Oct 21, 2012; Cincinnati, OH, USA; Cincinnati Bengals quarterback Andy Dalton (14) and Pittsburgh Steelers quarterback Ben Roethlisberger (7) meet on the field at the end of the game at Paul Brown Stadium. The Steelers defeated the Bengals 24-17. Mandatory Credit: Frank Victores-USA TODAY Sports

Cincinnati Bengals Go Head to Head with Kryptonite


It is no secret in the NFL that the Cincinnati Bengals have many weaknesses. Possibly, none of them are as crippling as the Pittsburgh Steelers. Just like Superman, the Bengals have their own kryptonite. It isn’t a glowing ore from their home planet, but it comes in the form of a 53-man roster filled with intimidating men wearing gold and black on Sunday.

Unfortunately for the Bengals, unlike Clark Kent, Cincinnati is guaranteed to face their kryptonite at least two times per year and the Bengals don’t have any super powers to shield themselves from the hard hits of the Steelers.

Since the rivalry began in 1970, Pittsburgh leads the series 53-32 and has gotten the “W” in every matchup since the young Andy Dalton became the signal caller in Cincinnati. Even recently when the Steelers and Bengals have been more evenly matched, Cincinnati always comes up on the losing side of the scoreboard at the end of games.
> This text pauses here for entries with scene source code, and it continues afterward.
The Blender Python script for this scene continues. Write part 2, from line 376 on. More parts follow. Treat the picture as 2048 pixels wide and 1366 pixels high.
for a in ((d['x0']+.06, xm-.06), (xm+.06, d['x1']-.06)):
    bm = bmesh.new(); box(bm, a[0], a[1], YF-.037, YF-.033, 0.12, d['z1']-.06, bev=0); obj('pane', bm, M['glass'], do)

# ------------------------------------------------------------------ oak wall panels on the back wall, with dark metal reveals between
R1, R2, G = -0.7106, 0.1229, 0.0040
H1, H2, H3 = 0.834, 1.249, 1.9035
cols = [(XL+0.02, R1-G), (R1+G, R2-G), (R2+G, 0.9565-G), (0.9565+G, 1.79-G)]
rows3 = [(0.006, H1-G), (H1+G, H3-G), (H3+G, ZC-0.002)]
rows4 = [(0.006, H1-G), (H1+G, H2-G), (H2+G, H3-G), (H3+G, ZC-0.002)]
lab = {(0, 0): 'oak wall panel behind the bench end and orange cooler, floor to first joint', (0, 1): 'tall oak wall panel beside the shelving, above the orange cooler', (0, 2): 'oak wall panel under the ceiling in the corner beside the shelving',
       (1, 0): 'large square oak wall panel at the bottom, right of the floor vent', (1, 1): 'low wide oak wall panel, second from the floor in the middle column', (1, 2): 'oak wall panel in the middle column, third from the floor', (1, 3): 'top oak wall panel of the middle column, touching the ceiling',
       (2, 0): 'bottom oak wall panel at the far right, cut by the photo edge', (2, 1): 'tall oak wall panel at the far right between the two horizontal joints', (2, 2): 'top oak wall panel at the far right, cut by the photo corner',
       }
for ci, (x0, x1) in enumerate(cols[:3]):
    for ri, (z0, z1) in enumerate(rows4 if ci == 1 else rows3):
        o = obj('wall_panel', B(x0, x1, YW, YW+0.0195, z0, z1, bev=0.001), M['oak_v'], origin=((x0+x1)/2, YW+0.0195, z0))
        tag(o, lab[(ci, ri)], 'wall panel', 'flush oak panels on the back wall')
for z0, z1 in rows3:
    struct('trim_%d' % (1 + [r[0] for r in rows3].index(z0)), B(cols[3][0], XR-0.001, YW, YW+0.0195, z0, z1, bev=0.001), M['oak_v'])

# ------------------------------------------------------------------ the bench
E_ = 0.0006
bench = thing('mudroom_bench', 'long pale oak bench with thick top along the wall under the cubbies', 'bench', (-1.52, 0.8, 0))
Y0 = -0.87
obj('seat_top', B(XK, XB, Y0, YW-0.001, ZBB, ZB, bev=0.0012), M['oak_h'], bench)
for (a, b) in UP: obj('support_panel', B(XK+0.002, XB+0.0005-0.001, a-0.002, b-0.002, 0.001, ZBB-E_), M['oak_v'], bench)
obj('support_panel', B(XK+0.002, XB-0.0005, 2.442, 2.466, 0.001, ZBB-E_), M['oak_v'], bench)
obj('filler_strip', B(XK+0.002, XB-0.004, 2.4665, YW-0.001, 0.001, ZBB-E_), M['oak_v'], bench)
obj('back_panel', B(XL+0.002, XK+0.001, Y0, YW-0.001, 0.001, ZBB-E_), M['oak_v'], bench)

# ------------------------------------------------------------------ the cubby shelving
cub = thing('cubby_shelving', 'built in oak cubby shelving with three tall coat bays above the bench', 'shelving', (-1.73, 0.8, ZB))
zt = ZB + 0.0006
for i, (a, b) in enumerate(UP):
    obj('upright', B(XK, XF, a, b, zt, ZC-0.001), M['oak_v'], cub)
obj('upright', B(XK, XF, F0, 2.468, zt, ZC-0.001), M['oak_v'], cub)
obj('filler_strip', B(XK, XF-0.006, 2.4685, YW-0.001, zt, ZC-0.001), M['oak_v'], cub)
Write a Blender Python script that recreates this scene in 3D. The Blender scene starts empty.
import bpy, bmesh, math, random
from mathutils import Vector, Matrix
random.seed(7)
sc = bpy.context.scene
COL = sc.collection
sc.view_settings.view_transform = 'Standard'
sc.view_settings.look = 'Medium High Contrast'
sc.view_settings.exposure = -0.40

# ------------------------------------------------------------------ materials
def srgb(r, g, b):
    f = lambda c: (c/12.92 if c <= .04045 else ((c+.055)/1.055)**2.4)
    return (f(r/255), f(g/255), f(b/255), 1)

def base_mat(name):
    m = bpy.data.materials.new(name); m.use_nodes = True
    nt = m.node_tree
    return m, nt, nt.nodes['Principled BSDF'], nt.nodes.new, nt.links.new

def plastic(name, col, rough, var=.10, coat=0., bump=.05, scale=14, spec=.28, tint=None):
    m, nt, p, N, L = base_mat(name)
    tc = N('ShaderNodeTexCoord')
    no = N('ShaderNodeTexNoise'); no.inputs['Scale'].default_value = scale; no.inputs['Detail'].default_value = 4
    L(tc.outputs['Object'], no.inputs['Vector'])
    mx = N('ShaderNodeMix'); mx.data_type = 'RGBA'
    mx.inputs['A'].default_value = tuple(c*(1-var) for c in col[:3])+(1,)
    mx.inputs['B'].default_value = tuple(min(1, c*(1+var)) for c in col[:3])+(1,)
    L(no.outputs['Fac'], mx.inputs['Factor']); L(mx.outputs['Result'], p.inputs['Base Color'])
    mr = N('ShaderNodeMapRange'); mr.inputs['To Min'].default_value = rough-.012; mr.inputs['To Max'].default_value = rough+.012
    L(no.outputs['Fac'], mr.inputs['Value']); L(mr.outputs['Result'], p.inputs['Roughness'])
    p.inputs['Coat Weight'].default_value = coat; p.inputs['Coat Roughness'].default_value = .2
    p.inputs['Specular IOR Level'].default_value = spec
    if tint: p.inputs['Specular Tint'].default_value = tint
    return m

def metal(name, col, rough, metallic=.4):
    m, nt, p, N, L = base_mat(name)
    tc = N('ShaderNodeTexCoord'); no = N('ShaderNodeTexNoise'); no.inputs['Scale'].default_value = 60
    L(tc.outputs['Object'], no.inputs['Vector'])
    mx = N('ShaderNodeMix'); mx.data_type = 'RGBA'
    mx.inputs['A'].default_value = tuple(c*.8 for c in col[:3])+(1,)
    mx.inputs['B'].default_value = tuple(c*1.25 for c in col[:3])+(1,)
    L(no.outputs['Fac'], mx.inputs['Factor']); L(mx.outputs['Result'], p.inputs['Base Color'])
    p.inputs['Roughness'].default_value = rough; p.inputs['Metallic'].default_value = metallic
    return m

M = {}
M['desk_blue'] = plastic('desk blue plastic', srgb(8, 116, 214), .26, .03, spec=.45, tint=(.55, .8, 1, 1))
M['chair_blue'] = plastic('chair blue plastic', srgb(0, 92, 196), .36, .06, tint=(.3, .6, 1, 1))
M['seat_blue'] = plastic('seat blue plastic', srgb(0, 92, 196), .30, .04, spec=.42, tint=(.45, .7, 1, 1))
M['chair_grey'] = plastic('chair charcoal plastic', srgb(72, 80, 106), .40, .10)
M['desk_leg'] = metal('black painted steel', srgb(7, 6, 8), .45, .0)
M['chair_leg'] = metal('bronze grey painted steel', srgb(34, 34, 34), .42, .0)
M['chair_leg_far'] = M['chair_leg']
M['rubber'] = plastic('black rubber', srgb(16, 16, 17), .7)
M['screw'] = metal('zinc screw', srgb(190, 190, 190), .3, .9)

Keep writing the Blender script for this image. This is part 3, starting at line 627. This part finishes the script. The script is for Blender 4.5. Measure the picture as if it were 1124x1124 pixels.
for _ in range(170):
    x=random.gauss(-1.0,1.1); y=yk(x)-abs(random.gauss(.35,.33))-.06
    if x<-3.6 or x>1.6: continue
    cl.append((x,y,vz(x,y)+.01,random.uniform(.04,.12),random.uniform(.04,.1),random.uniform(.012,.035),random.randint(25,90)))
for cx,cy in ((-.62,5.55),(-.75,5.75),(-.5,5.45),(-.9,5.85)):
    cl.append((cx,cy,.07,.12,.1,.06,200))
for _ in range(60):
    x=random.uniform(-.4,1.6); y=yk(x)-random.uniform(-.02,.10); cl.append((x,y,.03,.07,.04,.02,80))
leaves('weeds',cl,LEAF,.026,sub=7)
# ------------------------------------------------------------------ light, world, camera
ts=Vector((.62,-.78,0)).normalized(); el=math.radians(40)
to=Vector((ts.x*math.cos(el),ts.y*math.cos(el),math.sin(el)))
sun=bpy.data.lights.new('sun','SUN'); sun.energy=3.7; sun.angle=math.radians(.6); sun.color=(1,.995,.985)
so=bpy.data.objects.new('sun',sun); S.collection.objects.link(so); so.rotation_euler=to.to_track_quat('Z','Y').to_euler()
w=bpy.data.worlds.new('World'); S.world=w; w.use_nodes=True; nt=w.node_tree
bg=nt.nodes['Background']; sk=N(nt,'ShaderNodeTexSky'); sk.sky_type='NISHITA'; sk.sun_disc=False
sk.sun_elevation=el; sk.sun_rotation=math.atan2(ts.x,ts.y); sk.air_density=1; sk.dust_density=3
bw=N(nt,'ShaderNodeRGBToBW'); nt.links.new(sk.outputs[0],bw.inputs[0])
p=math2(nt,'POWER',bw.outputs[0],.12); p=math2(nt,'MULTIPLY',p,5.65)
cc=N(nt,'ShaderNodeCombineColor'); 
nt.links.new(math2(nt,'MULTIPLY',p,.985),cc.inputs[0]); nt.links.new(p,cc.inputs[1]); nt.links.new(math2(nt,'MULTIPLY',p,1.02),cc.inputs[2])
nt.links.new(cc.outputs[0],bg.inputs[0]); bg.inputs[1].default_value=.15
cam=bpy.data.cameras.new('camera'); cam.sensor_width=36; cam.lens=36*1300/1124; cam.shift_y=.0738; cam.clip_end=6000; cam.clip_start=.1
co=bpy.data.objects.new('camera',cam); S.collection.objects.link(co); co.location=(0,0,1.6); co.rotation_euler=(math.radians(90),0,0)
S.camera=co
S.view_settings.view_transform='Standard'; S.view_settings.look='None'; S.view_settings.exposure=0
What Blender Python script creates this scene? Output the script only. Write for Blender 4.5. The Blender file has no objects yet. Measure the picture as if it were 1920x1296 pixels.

What is it about the Pittsburgh Steelers that stumps the Bengals so often? Pittsburgh’s play calling isn’t full of flash or glitz. Instead, it is hard nose football that pounds opposing teams into the ground, play after play. Is it the Bengals’ stamina or just a mental block when the Steelers take the field?

Whatever it is, the Bengals will have another shot at defeating Kryptonite on Sunday. This time they will be armed with a better, healthier defensive unit than in their earlier matchup this year. They will also have, possibly the most missed weapon of all on their hip; a new and improved running game courtesy of BenJarvus Green-Ellis.

The Bengals are coming into the game much improved at every position and on a second half win streak, whereas the Steelers have been weakened through age and injuries and haven’t been as productive as the season has dragged on. If Cincinnati can play hard nose football the entire four quarters, they will not only have the opportunity to keep their playoff hopes alive and possibly fight for a division title, but they will go face to face with Kryptonite and come out victorious.

With the playoffs on the line and the dignity of the city of Cincinnati hinging on the game, will the Bengals act like the Super Heroes we saw against the defending Super Bowl Champions? Or will they fall prey to their enemy once again?